■ Written problem ■
In the material below, please retype the lines from the very first through the one with "PLATE_X, PLATE_Z = 0.045, 0.047", exactly and without pictures.

■ Source data ■
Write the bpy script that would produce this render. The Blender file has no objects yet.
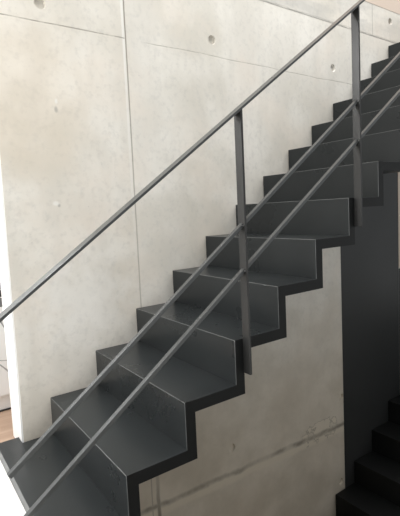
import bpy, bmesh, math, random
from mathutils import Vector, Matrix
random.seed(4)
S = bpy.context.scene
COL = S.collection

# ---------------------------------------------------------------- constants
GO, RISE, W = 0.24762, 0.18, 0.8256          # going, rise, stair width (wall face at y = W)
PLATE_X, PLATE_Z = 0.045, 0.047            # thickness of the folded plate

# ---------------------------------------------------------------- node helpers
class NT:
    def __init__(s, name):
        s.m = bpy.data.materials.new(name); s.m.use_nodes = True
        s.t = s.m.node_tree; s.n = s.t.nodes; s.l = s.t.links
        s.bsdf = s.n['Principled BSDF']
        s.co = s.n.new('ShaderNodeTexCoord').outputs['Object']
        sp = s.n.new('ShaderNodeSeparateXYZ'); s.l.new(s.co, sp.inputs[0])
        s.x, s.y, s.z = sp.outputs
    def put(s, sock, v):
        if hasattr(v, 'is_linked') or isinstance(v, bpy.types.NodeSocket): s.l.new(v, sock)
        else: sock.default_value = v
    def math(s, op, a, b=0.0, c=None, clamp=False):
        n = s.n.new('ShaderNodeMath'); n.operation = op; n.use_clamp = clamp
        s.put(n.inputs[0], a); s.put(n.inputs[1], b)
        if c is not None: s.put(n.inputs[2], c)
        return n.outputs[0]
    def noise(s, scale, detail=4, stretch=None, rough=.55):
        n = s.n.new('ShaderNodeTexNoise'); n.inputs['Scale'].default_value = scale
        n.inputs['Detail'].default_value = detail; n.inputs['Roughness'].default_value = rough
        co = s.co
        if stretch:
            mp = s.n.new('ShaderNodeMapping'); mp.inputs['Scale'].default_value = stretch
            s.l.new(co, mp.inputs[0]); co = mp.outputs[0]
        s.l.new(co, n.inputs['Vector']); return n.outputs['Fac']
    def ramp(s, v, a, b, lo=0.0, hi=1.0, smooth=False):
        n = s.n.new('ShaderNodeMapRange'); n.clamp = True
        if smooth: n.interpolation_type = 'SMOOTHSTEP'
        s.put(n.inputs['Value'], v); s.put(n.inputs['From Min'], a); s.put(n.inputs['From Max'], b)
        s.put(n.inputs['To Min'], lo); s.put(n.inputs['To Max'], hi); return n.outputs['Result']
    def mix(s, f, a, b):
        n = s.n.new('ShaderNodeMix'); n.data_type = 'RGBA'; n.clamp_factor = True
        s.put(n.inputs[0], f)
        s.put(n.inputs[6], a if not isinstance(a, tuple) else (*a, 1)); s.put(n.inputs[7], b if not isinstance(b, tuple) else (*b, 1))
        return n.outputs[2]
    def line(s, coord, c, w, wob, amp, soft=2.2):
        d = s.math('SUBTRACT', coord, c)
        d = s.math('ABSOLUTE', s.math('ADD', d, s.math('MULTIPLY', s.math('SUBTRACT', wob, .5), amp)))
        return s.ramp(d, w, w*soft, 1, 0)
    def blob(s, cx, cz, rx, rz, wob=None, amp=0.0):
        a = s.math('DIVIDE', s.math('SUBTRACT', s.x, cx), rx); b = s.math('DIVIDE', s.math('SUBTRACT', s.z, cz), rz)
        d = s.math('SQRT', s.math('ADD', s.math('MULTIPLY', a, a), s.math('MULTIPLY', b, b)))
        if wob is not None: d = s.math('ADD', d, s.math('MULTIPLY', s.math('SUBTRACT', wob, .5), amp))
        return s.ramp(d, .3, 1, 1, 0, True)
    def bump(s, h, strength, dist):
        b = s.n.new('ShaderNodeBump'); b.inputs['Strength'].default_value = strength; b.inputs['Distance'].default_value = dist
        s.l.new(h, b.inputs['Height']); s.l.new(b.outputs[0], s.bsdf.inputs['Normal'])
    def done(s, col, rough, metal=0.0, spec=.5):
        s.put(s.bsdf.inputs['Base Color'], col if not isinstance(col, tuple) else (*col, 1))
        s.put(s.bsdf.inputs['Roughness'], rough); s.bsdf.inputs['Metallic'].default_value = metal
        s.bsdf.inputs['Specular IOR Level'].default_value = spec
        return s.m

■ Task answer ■
Write the bpy script that would produce this render. The Blender file has no objects yet.
import bpy, bmesh, math, random
from mathutils import Vector, Matrix
random.seed(4)
S = bpy.context.scene
COL = S.collection

# ---------------------------------------------------------------- constants
GO, RISE, W = 0.24762, 0.18, 0.8256          # going, rise, stair width (wall face at y = W)
PLATE_X, PLATE_Z = 0.045, 0.047            # thickness of the folded plate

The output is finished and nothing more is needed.